Irgendwann akzeptiert das persönliche Umfeld, dass jemand halt verzichtet, und versucht nicht weiter zu animieren, Alkohol zu probieren.

«In meinem Freundeskreis ist das kein Thema mehr. Sie versuchen mich mit einem tollen nicht-alkoholischen Getränk einzubinden. Eine Freundin hat im Ausgang zum Beispiel währen einer Runde Shots einen Früchteshot für mich bestellt. So kann ich mit ihnen anstossen.»

Der grosse Unterschied zwischen jenen, die regelmässig Alkohol konsumieren, und denen, die es eben nicht tun, ist der, dass die Entscheidung Alkohol zu trinken nicht diskutiert wird.

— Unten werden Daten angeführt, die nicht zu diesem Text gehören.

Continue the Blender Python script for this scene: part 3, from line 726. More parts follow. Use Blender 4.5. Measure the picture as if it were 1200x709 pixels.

«Ich habe schon Follower:innen, die sagen, dass sie durch mich weniger trinken. Aber jede:r soll das machen, womit er oder sie sich wohl fühlen.»

Eine weitere Erfahrung ist auch die, dass gewisse Menschen absolut schockiert sind, wenn jemand völlig heiter und gleichzeitig nüchtern sein kann. Viele glauben, sie können sich ohne Alkohol nicht wirklich «gehenlassen».

Die gesellschaftliche Akzeptanz vom Casual Drinking unterstützt das: Alkohol wird im Gegensatz zu anderen Genussmitteln wenig verteufelt. Die gesundheitlichen Folgen sind zwar vielen bekannt, werden aber wenig diskutiert und meistens ignoriert.

Beispielsweise wird auf Zigarettenverpackungen stets mit Bildern oder Warnhinweisen auf die möglichen Folgen hingewiesen, ganz im Vergleich zu den bunten Alkoholflaschen.

Schlussendlich soll es trotzdem allen selbst überlassen sein, Alkohol zu trinken, oder nicht. Das einzig Verwerfliche ist der Versuch, andere zum trinken zu animieren.